Saturday, April 21, 2012

No Large Southern Church Left Behind

Rev. Jeremy Smith wrote an article for “United Methodist Insight” under this title. You can read it for yourself at:

Having served in the Wisconsin Conference, having lived in the New Orleans area and now in Florida, and having associates from all over the country, I came to the conclusion some years ago that the southern jurisdictions were excellent at politics and the other three were oriented around program. You can see it in the sophistication of respective jurisdictional structures and property holdings.

While it seemed that theology was close to splitting the United Methodist Church at General Conferences since 1984, it hasn’t happened. I believe it is because those who want to control the denomination don’t want to lose the properties (think NYC and Washington DC) and the name recognition.

As Rev.
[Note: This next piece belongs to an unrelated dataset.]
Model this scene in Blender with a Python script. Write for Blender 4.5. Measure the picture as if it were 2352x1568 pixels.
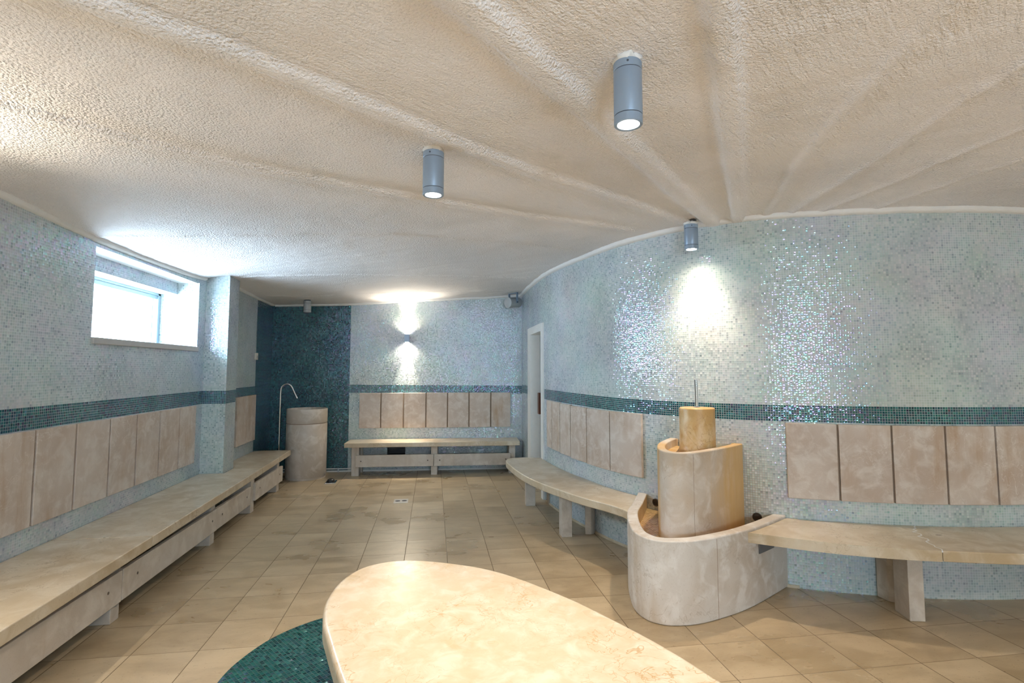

Smith points out, the Call to Action in combination with the hegemony of large southern churches may set up a situation where the power-oriented folks could do what the Southern Baptist Church did, drive out women and those who were more liberal, and take control of the property of the denomination. And to get that power, they are politicizing the burgeoning African church to join their voting block.

What these southern leaders fail to recognize is that among the African leaders there may be an even higher level of sophistication about power. It is no small matter that many conservative Episcopalian congregations give their allegiance to an African bishop.

So imagine if Call to Action passes General Conference and the bishops get their “set aside” bishop only to have an especially astute African get that new post.

Rev. Smith has done us a great service by analyzing the leadership of the drive to pass Call to Action. He did it without mentioning a word about theology. I think the energy of evangelicals is being manipulated as a diversion.

Now if only someone could “follow the money” so that we would know who has been funding this effort.